## Material shown
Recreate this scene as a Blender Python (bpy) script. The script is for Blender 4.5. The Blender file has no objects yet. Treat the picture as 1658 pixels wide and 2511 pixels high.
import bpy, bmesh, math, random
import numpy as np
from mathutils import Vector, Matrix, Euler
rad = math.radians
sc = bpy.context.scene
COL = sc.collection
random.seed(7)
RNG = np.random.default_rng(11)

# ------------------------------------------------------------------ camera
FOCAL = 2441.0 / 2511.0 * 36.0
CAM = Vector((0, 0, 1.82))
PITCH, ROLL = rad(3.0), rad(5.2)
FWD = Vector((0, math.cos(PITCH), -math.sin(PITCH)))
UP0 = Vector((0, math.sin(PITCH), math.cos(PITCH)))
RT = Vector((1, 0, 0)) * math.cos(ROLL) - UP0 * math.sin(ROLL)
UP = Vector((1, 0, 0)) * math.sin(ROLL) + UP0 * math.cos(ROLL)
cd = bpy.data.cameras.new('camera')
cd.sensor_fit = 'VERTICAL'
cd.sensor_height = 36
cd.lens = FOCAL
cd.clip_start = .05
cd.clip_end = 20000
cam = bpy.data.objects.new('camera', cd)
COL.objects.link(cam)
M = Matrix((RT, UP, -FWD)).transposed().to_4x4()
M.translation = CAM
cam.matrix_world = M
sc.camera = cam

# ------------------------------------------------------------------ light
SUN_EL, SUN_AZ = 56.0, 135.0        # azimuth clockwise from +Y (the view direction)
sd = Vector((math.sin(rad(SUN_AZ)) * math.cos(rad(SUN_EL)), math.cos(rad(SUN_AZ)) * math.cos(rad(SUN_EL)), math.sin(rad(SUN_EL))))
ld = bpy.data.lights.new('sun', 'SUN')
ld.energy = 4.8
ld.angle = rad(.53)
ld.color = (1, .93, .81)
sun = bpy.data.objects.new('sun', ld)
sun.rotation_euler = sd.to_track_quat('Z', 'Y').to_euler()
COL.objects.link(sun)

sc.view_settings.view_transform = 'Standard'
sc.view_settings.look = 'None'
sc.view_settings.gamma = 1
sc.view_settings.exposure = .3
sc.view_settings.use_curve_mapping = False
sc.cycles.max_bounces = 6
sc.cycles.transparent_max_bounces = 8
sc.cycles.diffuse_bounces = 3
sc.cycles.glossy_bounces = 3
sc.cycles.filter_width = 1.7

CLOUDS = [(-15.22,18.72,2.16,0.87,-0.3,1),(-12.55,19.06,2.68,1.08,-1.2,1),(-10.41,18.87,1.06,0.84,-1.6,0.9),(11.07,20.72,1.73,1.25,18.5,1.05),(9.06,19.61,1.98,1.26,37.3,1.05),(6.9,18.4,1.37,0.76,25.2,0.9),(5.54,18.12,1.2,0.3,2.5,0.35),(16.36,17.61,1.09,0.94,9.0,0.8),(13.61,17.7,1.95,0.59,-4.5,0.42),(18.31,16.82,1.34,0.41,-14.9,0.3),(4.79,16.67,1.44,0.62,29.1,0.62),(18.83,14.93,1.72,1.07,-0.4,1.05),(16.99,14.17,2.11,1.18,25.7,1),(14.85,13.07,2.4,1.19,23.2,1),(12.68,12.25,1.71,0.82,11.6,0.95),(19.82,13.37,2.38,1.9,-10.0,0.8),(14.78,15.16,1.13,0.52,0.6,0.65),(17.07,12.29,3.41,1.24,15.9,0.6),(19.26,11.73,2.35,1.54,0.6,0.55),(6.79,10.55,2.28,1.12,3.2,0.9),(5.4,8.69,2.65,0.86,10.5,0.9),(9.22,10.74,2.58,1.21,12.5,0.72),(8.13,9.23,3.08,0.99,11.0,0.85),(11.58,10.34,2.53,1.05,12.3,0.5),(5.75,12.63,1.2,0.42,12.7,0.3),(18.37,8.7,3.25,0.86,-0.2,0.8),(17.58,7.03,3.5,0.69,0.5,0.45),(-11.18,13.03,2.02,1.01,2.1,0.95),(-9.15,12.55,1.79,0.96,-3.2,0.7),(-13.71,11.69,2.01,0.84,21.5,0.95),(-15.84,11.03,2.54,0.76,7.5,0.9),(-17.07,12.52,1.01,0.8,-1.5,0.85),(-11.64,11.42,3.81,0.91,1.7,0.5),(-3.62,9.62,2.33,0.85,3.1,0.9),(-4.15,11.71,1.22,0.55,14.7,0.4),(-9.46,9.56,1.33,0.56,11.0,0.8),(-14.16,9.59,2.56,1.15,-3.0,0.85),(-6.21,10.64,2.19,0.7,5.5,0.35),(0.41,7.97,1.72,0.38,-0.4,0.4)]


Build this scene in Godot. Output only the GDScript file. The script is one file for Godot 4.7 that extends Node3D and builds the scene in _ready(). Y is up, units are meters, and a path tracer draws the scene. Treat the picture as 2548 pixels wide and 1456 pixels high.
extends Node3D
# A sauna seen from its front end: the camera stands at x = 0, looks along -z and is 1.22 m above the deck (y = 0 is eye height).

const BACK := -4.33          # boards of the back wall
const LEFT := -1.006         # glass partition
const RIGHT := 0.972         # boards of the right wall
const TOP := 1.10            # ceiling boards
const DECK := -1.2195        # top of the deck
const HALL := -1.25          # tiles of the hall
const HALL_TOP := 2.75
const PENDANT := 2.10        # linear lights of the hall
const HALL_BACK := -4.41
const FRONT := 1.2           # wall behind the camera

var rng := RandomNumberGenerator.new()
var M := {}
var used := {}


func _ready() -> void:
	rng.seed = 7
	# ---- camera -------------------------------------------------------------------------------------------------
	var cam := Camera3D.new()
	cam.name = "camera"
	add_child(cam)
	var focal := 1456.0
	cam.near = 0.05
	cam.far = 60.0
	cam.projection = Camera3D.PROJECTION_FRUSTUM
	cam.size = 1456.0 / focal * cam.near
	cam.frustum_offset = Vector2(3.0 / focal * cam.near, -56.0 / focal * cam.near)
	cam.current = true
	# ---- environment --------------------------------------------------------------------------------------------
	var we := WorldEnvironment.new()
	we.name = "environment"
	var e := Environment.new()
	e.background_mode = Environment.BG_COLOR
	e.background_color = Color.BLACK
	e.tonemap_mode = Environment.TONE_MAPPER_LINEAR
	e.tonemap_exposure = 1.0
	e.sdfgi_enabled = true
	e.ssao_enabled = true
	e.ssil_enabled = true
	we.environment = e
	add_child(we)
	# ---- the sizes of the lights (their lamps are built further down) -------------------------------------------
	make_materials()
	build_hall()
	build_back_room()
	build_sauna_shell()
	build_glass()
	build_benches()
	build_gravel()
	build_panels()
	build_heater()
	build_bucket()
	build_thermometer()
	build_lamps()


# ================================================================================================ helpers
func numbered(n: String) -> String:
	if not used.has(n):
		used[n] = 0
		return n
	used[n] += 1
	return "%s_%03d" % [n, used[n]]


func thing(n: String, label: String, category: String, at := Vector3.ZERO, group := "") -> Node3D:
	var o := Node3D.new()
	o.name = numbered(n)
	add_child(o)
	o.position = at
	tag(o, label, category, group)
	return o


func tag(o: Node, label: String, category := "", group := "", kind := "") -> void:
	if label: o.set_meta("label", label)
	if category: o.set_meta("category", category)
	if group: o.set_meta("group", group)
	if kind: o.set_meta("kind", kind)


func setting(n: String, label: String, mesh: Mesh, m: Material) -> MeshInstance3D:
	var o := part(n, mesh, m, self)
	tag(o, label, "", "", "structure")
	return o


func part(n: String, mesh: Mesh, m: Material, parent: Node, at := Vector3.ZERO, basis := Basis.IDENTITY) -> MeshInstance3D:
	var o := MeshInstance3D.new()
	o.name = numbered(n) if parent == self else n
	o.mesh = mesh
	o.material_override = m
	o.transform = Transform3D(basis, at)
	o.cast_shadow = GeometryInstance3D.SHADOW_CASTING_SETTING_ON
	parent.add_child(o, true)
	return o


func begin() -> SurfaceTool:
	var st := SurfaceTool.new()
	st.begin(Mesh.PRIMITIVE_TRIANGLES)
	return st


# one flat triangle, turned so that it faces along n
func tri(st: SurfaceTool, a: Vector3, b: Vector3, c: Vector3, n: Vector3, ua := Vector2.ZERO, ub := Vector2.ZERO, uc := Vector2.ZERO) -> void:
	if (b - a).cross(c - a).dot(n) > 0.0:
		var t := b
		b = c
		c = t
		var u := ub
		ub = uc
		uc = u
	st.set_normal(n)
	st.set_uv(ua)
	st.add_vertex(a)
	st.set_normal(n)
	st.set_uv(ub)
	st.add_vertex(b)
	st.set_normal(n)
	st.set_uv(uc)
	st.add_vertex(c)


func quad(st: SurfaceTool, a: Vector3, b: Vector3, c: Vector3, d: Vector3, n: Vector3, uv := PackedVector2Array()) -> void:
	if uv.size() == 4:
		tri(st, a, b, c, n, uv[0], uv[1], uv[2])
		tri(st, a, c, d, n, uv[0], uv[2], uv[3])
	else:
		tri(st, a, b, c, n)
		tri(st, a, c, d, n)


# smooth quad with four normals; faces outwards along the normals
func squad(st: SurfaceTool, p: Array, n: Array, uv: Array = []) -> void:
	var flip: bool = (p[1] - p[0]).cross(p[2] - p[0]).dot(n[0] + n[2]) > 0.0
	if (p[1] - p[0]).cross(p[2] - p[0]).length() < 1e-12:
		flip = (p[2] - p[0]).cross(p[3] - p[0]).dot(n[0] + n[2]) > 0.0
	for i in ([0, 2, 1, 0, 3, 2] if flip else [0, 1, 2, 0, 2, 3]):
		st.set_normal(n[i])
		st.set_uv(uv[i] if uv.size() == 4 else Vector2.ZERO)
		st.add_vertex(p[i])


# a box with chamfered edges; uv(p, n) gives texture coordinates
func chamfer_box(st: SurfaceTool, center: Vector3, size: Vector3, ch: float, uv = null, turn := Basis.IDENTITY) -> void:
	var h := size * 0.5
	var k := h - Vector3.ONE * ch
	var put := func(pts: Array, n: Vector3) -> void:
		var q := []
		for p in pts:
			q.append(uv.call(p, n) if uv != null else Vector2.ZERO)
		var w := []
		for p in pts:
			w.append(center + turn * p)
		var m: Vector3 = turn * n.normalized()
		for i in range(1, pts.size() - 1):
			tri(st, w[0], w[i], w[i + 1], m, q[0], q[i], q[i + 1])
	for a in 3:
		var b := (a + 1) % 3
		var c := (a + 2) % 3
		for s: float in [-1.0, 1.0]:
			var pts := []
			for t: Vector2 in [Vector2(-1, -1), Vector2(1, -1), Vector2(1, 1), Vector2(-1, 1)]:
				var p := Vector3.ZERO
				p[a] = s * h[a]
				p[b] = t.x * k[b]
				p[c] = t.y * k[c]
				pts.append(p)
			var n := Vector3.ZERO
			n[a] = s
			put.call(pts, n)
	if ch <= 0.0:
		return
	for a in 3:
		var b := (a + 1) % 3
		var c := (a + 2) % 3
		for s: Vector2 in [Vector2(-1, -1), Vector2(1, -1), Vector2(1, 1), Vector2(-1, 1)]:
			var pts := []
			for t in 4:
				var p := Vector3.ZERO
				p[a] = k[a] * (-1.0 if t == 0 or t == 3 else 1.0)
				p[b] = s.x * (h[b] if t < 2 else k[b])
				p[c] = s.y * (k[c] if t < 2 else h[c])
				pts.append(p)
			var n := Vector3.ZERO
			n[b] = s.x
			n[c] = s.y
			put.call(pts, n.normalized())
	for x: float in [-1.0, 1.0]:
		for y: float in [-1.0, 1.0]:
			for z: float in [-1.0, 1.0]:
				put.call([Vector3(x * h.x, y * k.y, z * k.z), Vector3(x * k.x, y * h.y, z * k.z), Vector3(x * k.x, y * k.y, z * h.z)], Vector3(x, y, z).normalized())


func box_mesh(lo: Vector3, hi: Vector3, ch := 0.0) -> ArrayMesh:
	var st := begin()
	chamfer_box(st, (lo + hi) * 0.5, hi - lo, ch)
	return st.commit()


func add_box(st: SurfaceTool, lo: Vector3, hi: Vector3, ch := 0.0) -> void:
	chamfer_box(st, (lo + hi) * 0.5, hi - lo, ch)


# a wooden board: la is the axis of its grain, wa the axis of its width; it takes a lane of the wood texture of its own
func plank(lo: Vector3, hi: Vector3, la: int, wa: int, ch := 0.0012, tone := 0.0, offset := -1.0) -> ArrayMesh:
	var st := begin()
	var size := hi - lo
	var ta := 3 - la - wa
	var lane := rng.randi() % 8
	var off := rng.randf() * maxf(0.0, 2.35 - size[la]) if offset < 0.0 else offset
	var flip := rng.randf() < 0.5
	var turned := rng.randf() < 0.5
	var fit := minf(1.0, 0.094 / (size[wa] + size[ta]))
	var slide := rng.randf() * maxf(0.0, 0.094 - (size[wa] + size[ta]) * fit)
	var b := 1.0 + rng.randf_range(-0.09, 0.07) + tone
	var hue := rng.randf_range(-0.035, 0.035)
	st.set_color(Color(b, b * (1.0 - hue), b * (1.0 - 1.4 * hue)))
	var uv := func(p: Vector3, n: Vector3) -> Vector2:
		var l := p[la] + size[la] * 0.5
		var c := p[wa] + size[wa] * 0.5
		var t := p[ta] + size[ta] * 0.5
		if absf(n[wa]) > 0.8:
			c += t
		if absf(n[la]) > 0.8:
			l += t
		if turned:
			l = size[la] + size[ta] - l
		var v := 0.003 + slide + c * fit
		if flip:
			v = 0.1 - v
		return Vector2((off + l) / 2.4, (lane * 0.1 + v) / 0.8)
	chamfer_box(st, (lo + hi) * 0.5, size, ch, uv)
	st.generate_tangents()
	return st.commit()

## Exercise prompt
From the first line above through the line that contains "RNG = np.random.default_rng(11)", quote each line exactly. Output nothing more.

## Solution to this problem
Recreate this scene as a Blender Python (bpy) script. The script is for Blender 4.5. The Blender file has no objects yet. Treat the picture as 1658 pixels wide and 2511 pixels high.
import bpy, bmesh, math, random
import numpy as np
from mathutils import Vector, Matrix, Euler
rad = math.radians
sc = bpy.context.scene
COL = sc.collection
random.seed(7)
RNG = np.random.default_rng(11)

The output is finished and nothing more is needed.